● **Exercise task**:
Extract from the entries below, exactly as given, only the lines from the line containing "Write part 2" to the line containing "bm, 'rail', sp)", both lines included.

····················

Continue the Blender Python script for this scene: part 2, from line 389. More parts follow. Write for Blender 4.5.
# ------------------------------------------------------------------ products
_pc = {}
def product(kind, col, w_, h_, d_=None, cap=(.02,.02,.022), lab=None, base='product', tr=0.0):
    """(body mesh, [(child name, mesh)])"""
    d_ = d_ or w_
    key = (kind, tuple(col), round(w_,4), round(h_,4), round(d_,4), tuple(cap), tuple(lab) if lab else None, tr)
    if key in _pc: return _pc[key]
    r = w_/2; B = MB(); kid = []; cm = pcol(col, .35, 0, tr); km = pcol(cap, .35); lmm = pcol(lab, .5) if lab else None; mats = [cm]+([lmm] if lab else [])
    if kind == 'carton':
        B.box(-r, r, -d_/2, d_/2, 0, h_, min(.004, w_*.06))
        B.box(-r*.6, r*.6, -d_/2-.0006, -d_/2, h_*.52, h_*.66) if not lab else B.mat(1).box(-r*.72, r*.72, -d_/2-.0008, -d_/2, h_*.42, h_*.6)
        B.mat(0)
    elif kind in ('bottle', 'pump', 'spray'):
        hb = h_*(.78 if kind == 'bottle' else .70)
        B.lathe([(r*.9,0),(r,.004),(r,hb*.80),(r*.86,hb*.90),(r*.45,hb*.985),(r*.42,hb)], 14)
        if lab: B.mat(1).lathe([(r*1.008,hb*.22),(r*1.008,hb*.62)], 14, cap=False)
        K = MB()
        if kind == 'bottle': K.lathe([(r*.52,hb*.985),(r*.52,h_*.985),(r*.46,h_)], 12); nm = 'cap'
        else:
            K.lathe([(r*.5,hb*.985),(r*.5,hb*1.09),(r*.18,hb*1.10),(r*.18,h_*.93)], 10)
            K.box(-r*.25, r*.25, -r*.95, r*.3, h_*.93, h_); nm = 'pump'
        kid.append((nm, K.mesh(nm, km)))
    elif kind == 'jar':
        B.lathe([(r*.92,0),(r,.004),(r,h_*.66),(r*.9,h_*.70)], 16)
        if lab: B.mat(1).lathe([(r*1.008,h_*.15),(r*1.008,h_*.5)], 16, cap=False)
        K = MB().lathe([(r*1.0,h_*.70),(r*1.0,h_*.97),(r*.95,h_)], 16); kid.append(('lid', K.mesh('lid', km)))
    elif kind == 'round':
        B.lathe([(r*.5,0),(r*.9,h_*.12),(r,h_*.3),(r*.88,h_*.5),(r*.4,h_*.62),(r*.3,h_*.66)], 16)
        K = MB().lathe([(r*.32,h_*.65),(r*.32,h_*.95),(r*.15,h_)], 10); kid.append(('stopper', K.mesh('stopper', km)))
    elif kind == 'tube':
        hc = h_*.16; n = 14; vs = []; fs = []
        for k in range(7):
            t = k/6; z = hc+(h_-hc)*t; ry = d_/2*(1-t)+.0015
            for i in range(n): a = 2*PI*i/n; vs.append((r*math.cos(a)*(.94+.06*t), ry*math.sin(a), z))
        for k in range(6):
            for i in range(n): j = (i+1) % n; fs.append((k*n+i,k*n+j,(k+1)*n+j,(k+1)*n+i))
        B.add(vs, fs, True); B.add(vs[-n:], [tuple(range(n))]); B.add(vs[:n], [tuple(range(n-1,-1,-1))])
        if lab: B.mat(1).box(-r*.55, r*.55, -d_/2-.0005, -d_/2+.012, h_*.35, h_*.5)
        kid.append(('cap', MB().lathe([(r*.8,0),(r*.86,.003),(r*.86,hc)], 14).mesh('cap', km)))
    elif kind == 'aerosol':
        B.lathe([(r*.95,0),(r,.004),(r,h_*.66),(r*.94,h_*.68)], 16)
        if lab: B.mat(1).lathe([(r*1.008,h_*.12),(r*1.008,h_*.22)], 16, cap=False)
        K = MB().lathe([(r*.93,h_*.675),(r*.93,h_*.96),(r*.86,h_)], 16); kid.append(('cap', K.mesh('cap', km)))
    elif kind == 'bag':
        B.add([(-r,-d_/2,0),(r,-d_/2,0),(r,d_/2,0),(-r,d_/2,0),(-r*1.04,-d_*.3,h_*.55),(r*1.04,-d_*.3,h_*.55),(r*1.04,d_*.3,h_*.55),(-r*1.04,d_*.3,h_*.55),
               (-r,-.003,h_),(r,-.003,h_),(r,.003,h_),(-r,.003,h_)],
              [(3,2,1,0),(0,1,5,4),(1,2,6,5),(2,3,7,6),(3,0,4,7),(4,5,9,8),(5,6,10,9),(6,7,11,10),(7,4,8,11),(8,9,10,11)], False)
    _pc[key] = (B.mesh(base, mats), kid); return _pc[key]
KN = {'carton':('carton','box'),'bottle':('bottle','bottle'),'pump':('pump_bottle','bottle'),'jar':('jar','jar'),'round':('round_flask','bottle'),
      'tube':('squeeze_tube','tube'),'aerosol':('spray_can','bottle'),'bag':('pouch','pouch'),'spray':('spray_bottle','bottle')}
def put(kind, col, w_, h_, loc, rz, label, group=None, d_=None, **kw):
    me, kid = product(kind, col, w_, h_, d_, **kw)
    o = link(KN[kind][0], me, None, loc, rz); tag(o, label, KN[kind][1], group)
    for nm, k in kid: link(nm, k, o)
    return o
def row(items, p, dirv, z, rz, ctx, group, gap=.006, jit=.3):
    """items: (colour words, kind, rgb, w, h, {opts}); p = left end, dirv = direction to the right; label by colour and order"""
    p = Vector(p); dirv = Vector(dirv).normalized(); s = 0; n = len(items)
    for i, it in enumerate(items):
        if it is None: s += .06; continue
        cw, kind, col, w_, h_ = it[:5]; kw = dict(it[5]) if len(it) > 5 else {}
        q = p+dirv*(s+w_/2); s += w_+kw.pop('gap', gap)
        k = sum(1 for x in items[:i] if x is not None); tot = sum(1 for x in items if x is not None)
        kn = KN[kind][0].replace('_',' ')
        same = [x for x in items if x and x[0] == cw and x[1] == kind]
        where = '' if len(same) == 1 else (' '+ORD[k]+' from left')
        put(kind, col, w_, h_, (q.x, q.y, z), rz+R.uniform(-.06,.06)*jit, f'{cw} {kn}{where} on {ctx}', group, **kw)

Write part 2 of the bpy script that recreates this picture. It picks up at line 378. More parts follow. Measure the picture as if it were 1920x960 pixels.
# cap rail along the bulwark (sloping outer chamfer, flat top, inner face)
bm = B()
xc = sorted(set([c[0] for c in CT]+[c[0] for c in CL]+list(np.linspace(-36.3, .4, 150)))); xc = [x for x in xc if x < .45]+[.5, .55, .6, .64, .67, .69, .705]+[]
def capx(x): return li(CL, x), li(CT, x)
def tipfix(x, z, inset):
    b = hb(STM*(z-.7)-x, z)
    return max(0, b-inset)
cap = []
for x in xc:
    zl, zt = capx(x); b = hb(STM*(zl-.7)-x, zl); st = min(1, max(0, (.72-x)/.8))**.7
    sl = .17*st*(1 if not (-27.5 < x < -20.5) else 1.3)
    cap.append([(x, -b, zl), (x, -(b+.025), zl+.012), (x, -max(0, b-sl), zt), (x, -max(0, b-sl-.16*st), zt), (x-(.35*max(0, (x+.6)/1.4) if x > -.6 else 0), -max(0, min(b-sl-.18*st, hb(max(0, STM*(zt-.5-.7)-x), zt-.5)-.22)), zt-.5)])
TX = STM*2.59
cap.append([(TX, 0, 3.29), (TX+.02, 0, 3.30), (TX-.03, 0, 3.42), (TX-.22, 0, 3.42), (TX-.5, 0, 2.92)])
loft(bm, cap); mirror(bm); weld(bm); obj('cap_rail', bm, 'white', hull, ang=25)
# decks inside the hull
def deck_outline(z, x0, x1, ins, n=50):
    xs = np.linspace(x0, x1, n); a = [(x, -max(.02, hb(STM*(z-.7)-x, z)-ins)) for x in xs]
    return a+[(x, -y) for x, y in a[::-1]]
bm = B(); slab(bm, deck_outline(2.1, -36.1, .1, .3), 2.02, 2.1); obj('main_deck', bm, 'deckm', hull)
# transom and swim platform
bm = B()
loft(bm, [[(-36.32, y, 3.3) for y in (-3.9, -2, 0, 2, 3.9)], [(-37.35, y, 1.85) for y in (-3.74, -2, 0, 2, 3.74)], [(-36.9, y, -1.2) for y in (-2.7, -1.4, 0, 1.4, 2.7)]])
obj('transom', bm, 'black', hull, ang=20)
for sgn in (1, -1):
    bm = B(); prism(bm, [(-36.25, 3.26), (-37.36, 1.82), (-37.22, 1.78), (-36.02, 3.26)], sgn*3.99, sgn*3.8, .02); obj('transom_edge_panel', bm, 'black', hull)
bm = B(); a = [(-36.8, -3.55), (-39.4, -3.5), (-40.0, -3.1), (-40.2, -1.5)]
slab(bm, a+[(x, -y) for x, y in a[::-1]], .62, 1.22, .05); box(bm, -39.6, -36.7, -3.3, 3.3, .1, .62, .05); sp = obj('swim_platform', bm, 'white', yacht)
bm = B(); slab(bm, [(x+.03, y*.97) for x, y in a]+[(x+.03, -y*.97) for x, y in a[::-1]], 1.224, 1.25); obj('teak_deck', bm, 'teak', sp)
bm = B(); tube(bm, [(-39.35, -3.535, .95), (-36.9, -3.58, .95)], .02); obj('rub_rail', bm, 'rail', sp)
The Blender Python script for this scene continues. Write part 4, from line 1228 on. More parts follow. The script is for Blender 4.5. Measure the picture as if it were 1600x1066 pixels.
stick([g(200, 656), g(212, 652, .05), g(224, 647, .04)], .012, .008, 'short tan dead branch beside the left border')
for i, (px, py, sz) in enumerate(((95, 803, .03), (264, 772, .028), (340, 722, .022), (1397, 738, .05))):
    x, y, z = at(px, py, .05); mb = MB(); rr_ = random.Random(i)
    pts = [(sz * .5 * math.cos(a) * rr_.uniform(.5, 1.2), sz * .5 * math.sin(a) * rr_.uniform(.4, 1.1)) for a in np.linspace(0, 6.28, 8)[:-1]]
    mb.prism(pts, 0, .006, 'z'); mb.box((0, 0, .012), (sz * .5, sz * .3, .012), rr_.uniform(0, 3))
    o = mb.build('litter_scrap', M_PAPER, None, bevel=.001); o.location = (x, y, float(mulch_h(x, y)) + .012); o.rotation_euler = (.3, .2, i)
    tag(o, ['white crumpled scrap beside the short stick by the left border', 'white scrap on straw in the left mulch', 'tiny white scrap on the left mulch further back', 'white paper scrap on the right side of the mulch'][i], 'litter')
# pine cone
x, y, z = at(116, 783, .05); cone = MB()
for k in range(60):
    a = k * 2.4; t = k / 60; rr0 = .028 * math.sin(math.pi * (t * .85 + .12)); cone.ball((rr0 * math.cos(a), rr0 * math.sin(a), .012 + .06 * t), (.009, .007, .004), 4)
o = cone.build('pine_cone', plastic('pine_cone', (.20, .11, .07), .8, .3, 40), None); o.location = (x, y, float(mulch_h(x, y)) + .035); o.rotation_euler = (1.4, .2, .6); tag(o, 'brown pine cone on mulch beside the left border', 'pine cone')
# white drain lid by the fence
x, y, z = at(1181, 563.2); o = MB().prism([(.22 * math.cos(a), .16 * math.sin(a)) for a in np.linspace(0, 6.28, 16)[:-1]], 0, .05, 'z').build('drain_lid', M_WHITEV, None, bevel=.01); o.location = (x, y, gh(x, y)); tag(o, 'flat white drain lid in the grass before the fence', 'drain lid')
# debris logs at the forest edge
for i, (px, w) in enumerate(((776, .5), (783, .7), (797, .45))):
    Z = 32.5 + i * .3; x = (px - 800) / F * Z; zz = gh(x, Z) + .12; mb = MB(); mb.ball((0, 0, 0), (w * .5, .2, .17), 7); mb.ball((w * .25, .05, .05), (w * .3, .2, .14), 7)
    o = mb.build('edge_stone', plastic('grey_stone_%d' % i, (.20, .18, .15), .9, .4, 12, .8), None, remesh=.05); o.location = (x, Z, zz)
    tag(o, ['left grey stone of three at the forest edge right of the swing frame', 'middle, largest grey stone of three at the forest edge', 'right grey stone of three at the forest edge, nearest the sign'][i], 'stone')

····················

● **The output**:
Write part 2 of the bpy script that recreates this picture. It picks up at line 378. More parts follow. Measure the picture as if it were 1920x960 pixels.
# cap rail along the bulwark (sloping outer chamfer, flat top, inner face)
bm = B()
xc = sorted(set([c[0] for c in CT]+[c[0] for c in CL]+list(np.linspace(-36.3, .4, 150)))); xc = [x for x in xc if x < .45]+[.5, .55, .6, .64, .67, .69, .705]+[]
def capx(x): return li(CL, x), li(CT, x)
def tipfix(x, z, inset):
    b = hb(STM*(z-.7)-x, z)
    return max(0, b-inset)
cap = []
for x in xc:
    zl, zt = capx(x); b = hb(STM*(zl-.7)-x, zl); st = min(1, max(0, (.72-x)/.8))**.7
    sl = .17*st*(1 if not (-27.5 < x < -20.5) else 1.3)
    cap.append([(x, -b, zl), (x, -(b+.025), zl+.012), (x, -max(0, b-sl), zt), (x, -max(0, b-sl-.16*st), zt), (x-(.35*max(0, (x+.6)/1.4) if x > -.6 else 0), -max(0, min(b-sl-.18*st, hb(max(0, STM*(zt-.5-.7)-x), zt-.5)-.22)), zt-.5)])
TX = STM*2.59
cap.append([(TX, 0, 3.29), (TX+.02, 0, 3.30), (TX-.03, 0, 3.42), (TX-.22, 0, 3.42), (TX-.5, 0, 2.92)])
loft(bm, cap); mirror(bm); weld(bm); obj('cap_rail', bm, 'white', hull, ang=25)
# decks inside the hull
def deck_outline(z, x0, x1, ins, n=50):
    xs = np.linspace(x0, x1, n); a = [(x, -max(.02, hb(STM*(z-.7)-x, z)-ins)) for x in xs]
    return a+[(x, -y) for x, y in a[::-1]]
bm = B(); slab(bm, deck_outline(2.1, -36.1, .1, .3), 2.02, 2.1); obj('main_deck', bm, 'deckm', hull)
# transom and swim platform
bm = B()
loft(bm, [[(-36.32, y, 3.3) for y in (-3.9, -2, 0, 2, 3.9)], [(-37.35, y, 1.85) for y in (-3.74, -2, 0, 2, 3.74)], [(-36.9, y, -1.2) for y in (-2.7, -1.4, 0, 1.4, 2.7)]])
obj('transom', bm, 'black', hull, ang=20)
for sgn in (1, -1):
    bm = B(); prism(bm, [(-36.25, 3.26), (-37.36, 1.82), (-37.22, 1.78), (-36.02, 3.26)], sgn*3.99, sgn*3.8, .02); obj('transom_edge_panel', bm, 'black', hull)
bm = B(); a = [(-36.8, -3.55), (-39.4, -3.5), (-40.0, -3.1), (-40.2, -1.5)]
slab(bm, a+[(x, -y) for x, y in a[::-1]], .62, 1.22, .05); box(bm, -39.6, -36.7, -3.3, 3.3, .1, .62, .05); sp = obj('swim_platform', bm, 'white', yacht)
bm = B(); slab(bm, [(x+.03, y*.97) for x, y in a]+[(x+.03, -y*.97) for x, y in a[::-1]], 1.224, 1.25); obj('teak_deck', bm, 'teak', sp)
bm = B(); tube(bm, [(-39.35, -3.535, .95), (-36.9, -3.58, .95)], .02); obj('rub_rail', bm, 'rail', sp)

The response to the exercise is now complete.